A cocktail library without the Equipment needed field is the one you abandon at fifteen recipes because you can't remember whether the Aviation requires a shaker or a mixing glass, and you're too proud to look it up again in front of guests.
The answer is a shaker — but the point is that the reference should exist and be accessible in the three seconds before your guests arrive.
What a Serious Library Contains
The Ingredients field comes pre-populated with 47 options covering the range from gin, vodka, bourbon, tequila, and white/golden/red rum through liqueurs (Cointreau, Kahlua, Galliano, Grand Marnier, Creme de fraises, Peach schnapps, Blue curacao), vermouths (Martini bianco), bitters (Angostura), fresh elements (mint, strawberries, banana, coconut), juices, and garnishes.
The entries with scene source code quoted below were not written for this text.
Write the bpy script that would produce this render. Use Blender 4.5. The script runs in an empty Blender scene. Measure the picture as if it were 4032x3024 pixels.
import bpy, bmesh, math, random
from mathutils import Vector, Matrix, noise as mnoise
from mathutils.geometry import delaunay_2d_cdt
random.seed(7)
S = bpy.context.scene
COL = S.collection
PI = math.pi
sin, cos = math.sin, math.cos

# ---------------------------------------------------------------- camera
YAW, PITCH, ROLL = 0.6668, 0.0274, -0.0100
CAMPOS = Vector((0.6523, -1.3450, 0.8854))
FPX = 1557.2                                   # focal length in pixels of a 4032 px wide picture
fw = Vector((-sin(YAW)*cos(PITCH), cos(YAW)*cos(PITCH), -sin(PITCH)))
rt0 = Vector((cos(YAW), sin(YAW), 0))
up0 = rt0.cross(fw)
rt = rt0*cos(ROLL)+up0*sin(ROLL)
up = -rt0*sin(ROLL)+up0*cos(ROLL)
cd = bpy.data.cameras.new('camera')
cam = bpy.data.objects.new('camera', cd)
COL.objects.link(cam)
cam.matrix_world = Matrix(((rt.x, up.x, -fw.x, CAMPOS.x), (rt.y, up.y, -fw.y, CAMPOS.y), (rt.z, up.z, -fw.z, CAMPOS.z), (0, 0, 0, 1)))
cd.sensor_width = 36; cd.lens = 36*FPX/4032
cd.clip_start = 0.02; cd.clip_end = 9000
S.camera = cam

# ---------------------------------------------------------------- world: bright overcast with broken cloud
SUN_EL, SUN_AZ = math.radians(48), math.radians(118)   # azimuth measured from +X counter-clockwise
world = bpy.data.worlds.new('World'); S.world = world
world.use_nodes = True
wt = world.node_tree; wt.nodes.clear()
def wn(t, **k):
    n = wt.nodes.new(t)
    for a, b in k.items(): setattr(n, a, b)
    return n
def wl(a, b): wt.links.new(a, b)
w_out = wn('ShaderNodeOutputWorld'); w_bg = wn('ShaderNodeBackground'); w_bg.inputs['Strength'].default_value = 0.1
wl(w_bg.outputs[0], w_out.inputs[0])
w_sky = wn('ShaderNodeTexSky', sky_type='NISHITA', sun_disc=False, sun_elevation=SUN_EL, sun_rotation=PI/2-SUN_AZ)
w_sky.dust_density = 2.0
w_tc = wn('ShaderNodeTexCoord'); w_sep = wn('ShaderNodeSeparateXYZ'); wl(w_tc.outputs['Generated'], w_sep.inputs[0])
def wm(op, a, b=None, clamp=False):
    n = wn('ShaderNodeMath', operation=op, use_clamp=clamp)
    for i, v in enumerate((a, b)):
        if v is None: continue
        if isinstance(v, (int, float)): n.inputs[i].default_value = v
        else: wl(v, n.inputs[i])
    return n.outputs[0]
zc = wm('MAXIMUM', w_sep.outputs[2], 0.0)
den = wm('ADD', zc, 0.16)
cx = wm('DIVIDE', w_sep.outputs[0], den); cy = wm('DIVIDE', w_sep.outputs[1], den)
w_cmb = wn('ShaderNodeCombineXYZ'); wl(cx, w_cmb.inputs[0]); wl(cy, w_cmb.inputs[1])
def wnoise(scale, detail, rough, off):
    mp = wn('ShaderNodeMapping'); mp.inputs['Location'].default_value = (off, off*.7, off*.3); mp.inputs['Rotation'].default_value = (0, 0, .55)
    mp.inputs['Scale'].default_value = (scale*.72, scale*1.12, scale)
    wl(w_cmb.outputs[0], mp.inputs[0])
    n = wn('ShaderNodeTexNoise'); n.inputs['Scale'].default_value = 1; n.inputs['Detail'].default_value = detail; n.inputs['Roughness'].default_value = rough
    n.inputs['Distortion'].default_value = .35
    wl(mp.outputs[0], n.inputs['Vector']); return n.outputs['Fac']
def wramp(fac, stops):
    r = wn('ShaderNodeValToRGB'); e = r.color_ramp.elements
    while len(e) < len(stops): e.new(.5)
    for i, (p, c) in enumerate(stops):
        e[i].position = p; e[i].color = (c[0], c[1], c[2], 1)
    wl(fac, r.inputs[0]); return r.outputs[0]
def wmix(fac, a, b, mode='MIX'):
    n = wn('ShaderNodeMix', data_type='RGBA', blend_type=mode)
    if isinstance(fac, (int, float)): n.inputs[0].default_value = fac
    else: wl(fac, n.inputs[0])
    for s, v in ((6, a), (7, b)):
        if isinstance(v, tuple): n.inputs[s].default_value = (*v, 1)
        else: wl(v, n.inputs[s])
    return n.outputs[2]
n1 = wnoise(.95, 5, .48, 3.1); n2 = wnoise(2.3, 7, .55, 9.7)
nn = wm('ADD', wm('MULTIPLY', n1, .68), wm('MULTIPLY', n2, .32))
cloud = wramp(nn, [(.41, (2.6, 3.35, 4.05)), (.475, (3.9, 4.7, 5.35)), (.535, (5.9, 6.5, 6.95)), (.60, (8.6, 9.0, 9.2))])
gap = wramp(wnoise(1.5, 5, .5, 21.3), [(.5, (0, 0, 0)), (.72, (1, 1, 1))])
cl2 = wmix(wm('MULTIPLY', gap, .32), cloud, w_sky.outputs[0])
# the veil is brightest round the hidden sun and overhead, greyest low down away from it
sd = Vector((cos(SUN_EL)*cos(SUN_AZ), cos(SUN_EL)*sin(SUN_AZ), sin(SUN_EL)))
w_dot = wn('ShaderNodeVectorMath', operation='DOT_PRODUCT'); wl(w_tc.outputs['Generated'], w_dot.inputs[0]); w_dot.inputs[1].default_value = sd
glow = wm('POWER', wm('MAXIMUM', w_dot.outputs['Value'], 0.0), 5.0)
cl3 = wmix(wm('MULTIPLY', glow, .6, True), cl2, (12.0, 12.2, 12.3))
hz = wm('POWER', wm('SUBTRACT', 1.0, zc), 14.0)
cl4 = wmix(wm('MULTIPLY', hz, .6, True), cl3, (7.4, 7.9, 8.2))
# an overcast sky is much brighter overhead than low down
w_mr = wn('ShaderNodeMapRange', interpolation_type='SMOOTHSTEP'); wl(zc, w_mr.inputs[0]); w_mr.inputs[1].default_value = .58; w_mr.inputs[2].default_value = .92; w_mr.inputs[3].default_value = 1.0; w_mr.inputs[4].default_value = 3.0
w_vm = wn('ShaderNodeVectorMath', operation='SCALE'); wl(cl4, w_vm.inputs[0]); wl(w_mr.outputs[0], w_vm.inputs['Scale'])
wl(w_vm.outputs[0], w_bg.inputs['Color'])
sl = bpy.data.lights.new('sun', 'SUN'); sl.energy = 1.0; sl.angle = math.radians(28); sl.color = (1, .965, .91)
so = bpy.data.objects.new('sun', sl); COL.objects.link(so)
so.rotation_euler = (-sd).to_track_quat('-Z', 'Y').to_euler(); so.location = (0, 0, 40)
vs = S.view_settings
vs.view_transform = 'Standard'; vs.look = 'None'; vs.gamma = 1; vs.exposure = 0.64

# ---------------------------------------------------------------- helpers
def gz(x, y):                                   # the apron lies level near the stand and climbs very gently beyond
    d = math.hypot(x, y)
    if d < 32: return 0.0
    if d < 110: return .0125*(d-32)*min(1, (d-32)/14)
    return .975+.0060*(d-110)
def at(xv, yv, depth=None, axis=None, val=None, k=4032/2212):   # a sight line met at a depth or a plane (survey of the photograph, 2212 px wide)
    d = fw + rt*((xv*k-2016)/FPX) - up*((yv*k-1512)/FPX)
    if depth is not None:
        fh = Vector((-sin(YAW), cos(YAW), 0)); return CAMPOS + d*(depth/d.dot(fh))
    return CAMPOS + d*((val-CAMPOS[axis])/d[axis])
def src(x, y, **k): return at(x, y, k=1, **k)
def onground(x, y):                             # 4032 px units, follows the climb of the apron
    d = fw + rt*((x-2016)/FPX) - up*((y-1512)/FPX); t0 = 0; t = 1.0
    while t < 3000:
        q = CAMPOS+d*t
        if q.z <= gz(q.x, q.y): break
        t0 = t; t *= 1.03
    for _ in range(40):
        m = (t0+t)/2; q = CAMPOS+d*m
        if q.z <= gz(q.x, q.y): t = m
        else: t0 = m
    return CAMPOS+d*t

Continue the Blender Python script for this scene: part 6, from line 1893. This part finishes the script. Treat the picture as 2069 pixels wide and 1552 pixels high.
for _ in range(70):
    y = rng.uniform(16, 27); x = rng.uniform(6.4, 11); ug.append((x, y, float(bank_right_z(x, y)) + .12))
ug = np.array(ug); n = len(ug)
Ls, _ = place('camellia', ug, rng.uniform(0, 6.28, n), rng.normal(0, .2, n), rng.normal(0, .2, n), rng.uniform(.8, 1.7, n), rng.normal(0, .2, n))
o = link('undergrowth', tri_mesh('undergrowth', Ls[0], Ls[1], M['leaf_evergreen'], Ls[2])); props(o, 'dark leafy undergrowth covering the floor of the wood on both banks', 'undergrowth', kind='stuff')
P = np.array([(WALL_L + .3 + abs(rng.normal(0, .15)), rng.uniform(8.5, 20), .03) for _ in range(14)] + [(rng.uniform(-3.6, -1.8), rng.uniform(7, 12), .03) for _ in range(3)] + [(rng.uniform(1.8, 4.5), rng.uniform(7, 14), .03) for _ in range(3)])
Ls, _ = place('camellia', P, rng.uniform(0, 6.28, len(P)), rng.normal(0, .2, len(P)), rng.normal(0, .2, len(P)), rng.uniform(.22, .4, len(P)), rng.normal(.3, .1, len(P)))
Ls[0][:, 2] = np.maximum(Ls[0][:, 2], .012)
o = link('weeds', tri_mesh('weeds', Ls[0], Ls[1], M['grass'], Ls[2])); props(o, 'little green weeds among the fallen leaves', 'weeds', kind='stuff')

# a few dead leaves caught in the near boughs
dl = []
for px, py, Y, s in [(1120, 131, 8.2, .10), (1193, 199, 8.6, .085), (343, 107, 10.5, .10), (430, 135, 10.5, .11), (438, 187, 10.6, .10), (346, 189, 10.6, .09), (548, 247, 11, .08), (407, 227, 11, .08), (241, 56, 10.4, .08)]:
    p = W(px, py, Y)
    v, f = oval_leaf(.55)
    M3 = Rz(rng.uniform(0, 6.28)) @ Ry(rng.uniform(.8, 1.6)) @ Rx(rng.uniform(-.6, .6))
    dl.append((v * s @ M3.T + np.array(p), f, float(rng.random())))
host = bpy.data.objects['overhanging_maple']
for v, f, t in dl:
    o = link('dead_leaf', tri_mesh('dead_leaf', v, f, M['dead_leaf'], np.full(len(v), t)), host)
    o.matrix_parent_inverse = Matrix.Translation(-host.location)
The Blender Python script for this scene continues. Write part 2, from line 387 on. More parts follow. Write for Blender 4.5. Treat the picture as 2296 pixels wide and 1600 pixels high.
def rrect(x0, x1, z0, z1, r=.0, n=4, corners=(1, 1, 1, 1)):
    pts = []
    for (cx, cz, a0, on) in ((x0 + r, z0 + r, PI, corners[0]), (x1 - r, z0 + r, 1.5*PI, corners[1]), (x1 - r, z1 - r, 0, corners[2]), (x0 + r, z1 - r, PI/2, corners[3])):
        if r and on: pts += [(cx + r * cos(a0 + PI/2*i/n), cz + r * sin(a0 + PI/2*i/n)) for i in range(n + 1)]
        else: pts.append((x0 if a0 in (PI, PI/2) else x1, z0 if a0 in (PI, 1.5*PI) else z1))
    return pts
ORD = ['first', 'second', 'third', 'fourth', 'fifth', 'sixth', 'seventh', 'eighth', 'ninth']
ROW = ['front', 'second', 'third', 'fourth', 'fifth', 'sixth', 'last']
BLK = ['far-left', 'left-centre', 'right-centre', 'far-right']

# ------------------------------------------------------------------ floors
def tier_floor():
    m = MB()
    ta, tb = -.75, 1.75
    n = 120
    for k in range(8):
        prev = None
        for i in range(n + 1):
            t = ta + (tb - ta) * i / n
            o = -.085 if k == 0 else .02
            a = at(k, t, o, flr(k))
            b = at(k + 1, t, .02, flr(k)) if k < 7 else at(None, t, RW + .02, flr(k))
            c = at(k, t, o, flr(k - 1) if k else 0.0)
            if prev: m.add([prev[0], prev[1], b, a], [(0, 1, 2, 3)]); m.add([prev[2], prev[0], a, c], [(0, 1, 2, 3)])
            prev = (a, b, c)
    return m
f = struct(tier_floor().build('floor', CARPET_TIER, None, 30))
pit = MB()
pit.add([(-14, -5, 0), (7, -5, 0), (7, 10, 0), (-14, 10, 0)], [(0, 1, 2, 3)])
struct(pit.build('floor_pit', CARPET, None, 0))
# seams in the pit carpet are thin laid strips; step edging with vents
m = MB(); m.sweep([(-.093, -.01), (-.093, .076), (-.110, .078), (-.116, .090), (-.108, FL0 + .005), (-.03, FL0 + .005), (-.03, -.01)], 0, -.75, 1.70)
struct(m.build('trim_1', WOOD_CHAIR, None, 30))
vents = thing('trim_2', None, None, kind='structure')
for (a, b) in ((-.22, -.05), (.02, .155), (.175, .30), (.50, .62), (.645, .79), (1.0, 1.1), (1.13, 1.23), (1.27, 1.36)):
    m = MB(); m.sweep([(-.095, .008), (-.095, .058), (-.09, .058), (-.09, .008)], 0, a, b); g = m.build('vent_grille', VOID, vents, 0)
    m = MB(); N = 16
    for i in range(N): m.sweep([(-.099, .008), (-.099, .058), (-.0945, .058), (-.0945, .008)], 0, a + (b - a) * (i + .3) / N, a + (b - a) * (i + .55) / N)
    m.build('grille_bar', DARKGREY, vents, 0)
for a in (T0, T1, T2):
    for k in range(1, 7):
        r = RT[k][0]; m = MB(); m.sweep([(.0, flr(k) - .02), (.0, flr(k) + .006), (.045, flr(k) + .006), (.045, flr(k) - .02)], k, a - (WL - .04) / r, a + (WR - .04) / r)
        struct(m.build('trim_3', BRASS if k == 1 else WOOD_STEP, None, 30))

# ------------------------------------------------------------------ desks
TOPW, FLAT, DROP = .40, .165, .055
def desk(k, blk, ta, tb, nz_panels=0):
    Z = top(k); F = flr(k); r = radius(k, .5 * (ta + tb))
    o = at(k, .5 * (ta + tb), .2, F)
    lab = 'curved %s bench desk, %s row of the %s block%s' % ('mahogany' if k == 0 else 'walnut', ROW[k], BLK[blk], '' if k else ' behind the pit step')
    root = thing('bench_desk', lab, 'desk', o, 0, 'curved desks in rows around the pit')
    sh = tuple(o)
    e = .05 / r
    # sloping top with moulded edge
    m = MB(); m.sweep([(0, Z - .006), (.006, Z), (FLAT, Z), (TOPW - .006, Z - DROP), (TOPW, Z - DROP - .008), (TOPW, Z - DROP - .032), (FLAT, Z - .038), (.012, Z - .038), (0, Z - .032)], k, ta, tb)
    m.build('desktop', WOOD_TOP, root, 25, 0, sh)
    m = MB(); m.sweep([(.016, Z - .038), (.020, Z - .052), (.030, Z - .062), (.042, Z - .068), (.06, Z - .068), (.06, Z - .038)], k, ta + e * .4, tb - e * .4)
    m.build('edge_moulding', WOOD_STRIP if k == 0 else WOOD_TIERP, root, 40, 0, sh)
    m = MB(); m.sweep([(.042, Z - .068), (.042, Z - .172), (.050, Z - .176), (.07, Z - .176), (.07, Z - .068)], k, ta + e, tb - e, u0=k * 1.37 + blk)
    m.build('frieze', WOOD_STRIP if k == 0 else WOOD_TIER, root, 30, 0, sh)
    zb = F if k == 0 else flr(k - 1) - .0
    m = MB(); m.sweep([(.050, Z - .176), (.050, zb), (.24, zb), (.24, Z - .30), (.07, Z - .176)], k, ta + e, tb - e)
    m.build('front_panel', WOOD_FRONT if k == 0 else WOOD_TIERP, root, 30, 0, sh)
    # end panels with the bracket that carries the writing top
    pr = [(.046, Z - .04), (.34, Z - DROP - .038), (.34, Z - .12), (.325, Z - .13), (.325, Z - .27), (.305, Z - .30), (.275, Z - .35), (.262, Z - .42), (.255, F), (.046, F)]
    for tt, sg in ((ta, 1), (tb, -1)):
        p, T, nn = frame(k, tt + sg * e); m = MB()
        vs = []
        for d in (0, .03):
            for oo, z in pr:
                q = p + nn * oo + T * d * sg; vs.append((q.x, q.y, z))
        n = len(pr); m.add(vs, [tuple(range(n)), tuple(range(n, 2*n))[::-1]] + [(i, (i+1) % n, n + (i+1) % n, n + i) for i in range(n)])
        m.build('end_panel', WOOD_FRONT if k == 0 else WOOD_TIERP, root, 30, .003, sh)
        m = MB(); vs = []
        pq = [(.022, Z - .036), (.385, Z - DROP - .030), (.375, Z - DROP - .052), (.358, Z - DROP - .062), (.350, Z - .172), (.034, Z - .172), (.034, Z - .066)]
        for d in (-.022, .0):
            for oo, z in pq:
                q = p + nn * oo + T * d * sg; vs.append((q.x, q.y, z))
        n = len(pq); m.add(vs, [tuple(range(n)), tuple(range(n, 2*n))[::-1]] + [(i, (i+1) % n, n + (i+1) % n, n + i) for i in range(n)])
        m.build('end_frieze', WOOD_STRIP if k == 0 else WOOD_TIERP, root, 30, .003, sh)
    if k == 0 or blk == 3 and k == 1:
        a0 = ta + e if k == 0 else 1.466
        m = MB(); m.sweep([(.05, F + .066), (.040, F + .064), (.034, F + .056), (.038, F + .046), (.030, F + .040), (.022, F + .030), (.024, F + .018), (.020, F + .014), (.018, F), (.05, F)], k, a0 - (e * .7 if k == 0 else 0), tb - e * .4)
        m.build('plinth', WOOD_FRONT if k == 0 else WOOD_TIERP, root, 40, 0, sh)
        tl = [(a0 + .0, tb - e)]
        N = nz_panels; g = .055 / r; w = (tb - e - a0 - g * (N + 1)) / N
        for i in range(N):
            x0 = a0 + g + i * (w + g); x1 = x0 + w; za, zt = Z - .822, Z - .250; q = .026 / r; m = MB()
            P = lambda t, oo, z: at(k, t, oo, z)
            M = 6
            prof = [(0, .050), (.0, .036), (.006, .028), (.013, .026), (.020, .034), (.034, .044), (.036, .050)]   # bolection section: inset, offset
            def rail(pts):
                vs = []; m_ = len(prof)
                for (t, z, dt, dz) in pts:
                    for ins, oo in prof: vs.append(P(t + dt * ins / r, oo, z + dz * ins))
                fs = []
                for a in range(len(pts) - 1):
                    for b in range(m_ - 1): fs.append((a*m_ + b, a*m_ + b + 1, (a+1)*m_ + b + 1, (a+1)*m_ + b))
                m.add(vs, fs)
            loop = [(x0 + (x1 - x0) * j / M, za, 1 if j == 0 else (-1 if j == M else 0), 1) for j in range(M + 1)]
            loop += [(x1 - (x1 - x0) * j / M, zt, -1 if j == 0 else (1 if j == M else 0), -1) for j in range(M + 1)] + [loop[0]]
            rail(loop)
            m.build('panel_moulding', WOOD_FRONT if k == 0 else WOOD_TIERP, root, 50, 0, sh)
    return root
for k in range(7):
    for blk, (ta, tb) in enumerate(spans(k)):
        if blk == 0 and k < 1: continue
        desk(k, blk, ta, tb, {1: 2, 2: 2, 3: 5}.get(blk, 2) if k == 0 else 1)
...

The multichoice format means filtering by ingredient works: you have 750ml of Pernod left from Christmas and you want to know every recipe that uses it before it evaporates.
Equipment needed — Cocktail glass, Lowball glass, Shaker, Pourer, Measure, Martini glass — tells you before you start whether your current glassware situation supports the recipe. A Martini glass requirement and a Lowball glass requirement are different service decisions, particularly when you're set up for ten people.
The Rating and Comments fields are the fields that transform this from a recipe file into a working knowledge base. A Negroni rated 4 stars with a comment noting "use orange bitters instead of Angostura, much better balance, tried this November 2024" is more useful than any published recipe. The cocktail you've modified and improved is the one worth documenting.
Photo captures the finished drink. Three months later when you're trying to remember what the Clover Club looked like before you garnished it — and whether the layer separation was deliberate or a technique problem — the photo is the reference.